Exercise details:
Each line below should be retyped exactly, with no pictures.
-- start Data extract --
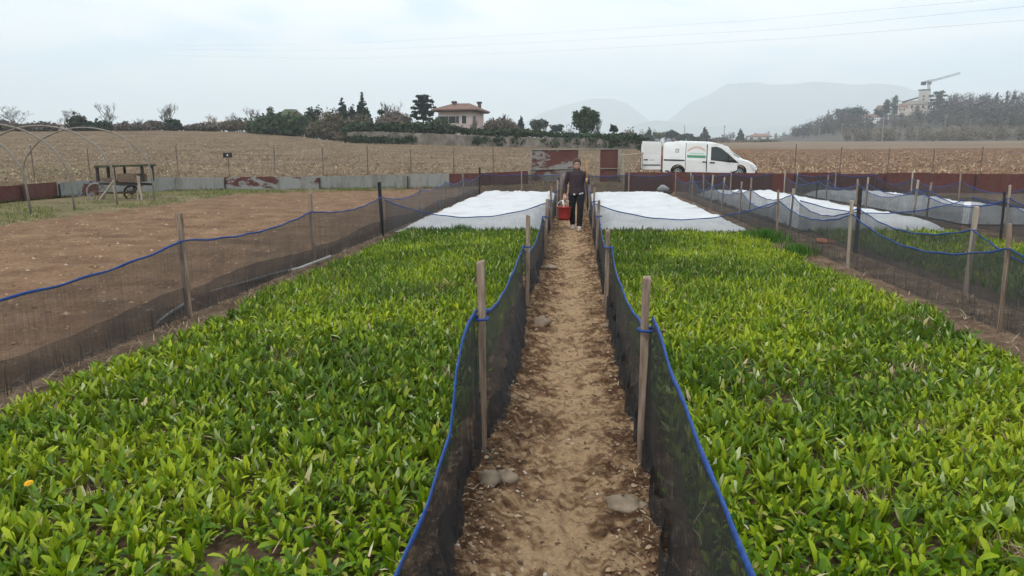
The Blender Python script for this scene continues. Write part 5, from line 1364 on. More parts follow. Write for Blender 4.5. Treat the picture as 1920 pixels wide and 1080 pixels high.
def small_house(px0, px1, ytop, yeave, r_, label, wall, roof, ybase=None, wins=2, flat=False, name='house', depth=1.0):
    a, b = stand(px0, r_), stand(px1, r_); W = (b - a).length; ang = math.atan2(b.y - a.y, b.x - a.x)
    zb = AT(px0, ybase, r_).z if ybase else min(a.z, b.z)
    root = empty(name, (a.x, a.y, zb), ang); tag(root, label, 'house')
    ze, zt = AT((px0 + px1) / 2, yeave, r_).z - zb, AT((px0 + px1) / 2, ytop, r_).z - zb; D = W * 0.6 * depth
    MB().box((W / 2, D / 2, ze / 2 - 1), (W, D, ze + 2)).build('walls', wall, root)
    hip_roof(MB(), 0, W, 0, D, ze + 0.19, max(0.4, zt - ze), 0.5, None if not flat else 0.3).build('roof', roof, root)
    for i in range(wins): window(root, W * (i + 0.5) / wins, -0.02, ze * 0.58, min(1.4, W * 0.12), min(1.8, ze * 0.4), frame=False)
    return root
small_house(1400, 1445, 251, 256, 420, 'long white house with a reddish roof beyond the far field', M['white_wall'], M['roof_orange'], 265, 3)
small_house(1345, 1362, 260, 261.5, 400, 'low white shed beside the far dark conifer', M['white_wall'], M['roof_tile'], 266, 1)
small_house(1287, 1304, 256, 260, 330, 'small pale house half hidden behind the van roof', M['white_wall'], M['roof_tile'], 268, 2)
small_house(1260, 1268, 260, 262, 330, 'tiny pale house left of the one behind the van', M['white_wall'], M['roof_tile'], 268, 1)
small_house(390, 418, 223, 230, 150, 'white gabled house on the field skyline among bare shrubs', M['white_wall'], M['frame_white'], 240, 1)
small_house(524, 572, 206, 222, 140, 'house with a mossy green roof behind the big dark shrub', M['pink_wall'], M['moss_roof'] if 'moss_roof' in M else M['top_green'], 245, 2)
small_house(114, 140, 232, 235, 150, 'low white building behind the dark skyline bush', M['white_wall'], M['frame_white'], 242, 1)

# stone boundary wall with ivy along its top
WP = [(652, 266, 100), (720, 268, 99), (800, 271, 97), (900, 274, 96), (1000, 276.5, 95), (1100, 278, 94.5), (1200, 279, 94)]
pts = [stand(p[0], p[2] - 1.2) for p in WP]
tops = [AT(p[0], q, p[2] - 1.2).z for p, q in zip(WP, (246, 246, 249, 253, 256, 258, 262))]
root = empty('stone_wall', pts[0]); tag(root, 'old grey stone wall at the far edge of the stubble field', 'wall')
nn_ = 14
for i in range(nn_):
    u0, u1 = i / nn_ * (len(pts) - 1), (i + 1) / nn_ * (len(pts) - 1)
    def at_(u): k = min(int(u), len(pts) - 2); return pts[k].lerp(pts[k + 1], u - k), tops[k] + (tops[k + 1] - tops[k]) * (u - k)
    nu = 14; vs = []; off = (i % 3) * 0.03
    for j in range(nu):
        p, t = at_(u0 + (u1 - u0) * j / (nu - 1)); q = p - root.location
        for (dy, z) in ((-off, Tz(p.x, p.y) - 0.5), (-off + 0.05 * math.sin(j * 2.3 + i), t - random.uniform(0, 0.25)), (0.5, t - random.uniform(0, 0.2)), (0.5, Tz(p.x, p.y) - 0.5)): vs.append((q.x, q.y + dy, z - root.location.z))
    MB().add(vs, [(j * 4 + a, j * 4 + (a + 1) % 4, (j + 1) * 4 + (a + 1) % 4, (j + 1) * 4 + a) for j in range(nu - 1) for a in range(4)] + [(3, 2, 1, 0), tuple((nu - 1) * 4 + a for a in range(4))]).build('wall_section', M['grey_wall'], root)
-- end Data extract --
Result of this exercise:
The Blender Python script for this scene continues. Write part 5, from line 1364 on. More parts follow. Write for Blender 4.5. Treat the picture as 1920 pixels wide and 1080 pixels high.
def small_house(px0, px1, ytop, yeave, r_, label, wall, roof, ybase=None, wins=2, flat=False, name='house', depth=1.0):
    a, b = stand(px0, r_), stand(px1, r_); W = (b - a).length; ang = math.atan2(b.y - a.y, b.x - a.x)
    zb = AT(px0, ybase, r_).z if ybase else min(a.z, b.z)
    root = empty(name, (a.x, a.y, zb), ang); tag(root, label, 'house')
    ze, zt = AT((px0 + px1) / 2, yeave, r_).z - zb, AT((px0 + px1) / 2, ytop, r_).z - zb; D = W * 0.6 * depth
    MB().box((W / 2, D / 2, ze / 2 - 1), (W, D, ze + 2)).build('walls', wall, root)
    hip_roof(MB(), 0, W, 0, D, ze + 0.19, max(0.4, zt - ze), 0.5, None if not flat else 0.3).build('roof', roof, root)
    for i in range(wins): window(root, W * (i + 0.5) / wins, -0.02, ze * 0.58, min(1.4, W * 0.12), min(1.8, ze * 0.4), frame=False)
    return root
small_house(1400, 1445, 251, 256, 420, 'long white house with a reddish roof beyond the far field', M['white_wall'], M['roof_orange'], 265, 3)
small_house(1345, 1362, 260, 261.5, 400, 'low white shed beside the far dark conifer', M['white_wall'], M['roof_tile'], 266, 1)
small_house(1287, 1304, 256, 260, 330, 'small pale house half hidden behind the van roof', M['white_wall'], M['roof_tile'], 268, 2)
small_house(1260, 1268, 260, 262, 330, 'tiny pale house left of the one behind the van', M['white_wall'], M['roof_tile'], 268, 1)
small_house(390, 418, 223, 230, 150, 'white gabled house on the field skyline among bare shrubs', M['white_wall'], M['frame_white'], 240, 1)
small_house(524, 572, 206, 222, 140, 'house with a mossy green roof behind the big dark shrub', M['pink_wall'], M['moss_roof'] if 'moss_roof' in M else M['top_green'], 245, 2)
small_house(114, 140, 232, 235, 150, 'low white building behind the dark skyline bush', M['white_wall'], M['frame_white'], 242, 1)

# stone boundary wall with ivy along its top
WP = [(652, 266, 100), (720, 268, 99), (800, 271, 97), (900, 274, 96), (1000, 276.5, 95), (1100, 278, 94.5), (1200, 279, 94)]
pts = [stand(p[0], p[2] - 1.2) for p in WP]
tops = [AT(p[0], q, p[2] - 1.2).z for p, q in zip(WP, (246, 246, 249, 253, 256, 258, 262))]
root = empty('stone_wall', pts[0]); tag(root, 'old grey stone wall at the far edge of the stubble field', 'wall')
nn_ = 14
for i in range(nn_):
    u0, u1 = i / nn_ * (len(pts) - 1), (i + 1) / nn_ * (len(pts) - 1)
    def at_(u): k = min(int(u), len(pts) - 2); return pts[k].lerp(pts[k + 1], u - k), tops[k] + (tops[k + 1] - tops[k]) * (u - k)
    nu = 14; vs = []; off = (i % 3) * 0.03
    for j in range(nu):
        p, t = at_(u0 + (u1 - u0) * j / (nu - 1)); q = p - root.location
        for (dy, z) in ((-off, Tz(p.x, p.y) - 0.5), (-off + 0.05 * math.sin(j * 2.3 + i), t - random.uniform(0, 0.25)), (0.5, t - random.uniform(0, 0.2)), (0.5, Tz(p.x, p.y) - 0.5)): vs.append((q.x, q.y + dy, z - root.location.z))
    MB().add(vs, [(j * 4 + a, j * 4 + (a + 1) % 4, (j + 1) * 4 + (a + 1) % 4, (j + 1) * 4 + a) for j in range(nu - 1) for a in range(4)] + [(3, 2, 1, 0), tuple((nu - 1) * 4 + a for a in range(4))]).build('wall_section', M['grey_wall'], root)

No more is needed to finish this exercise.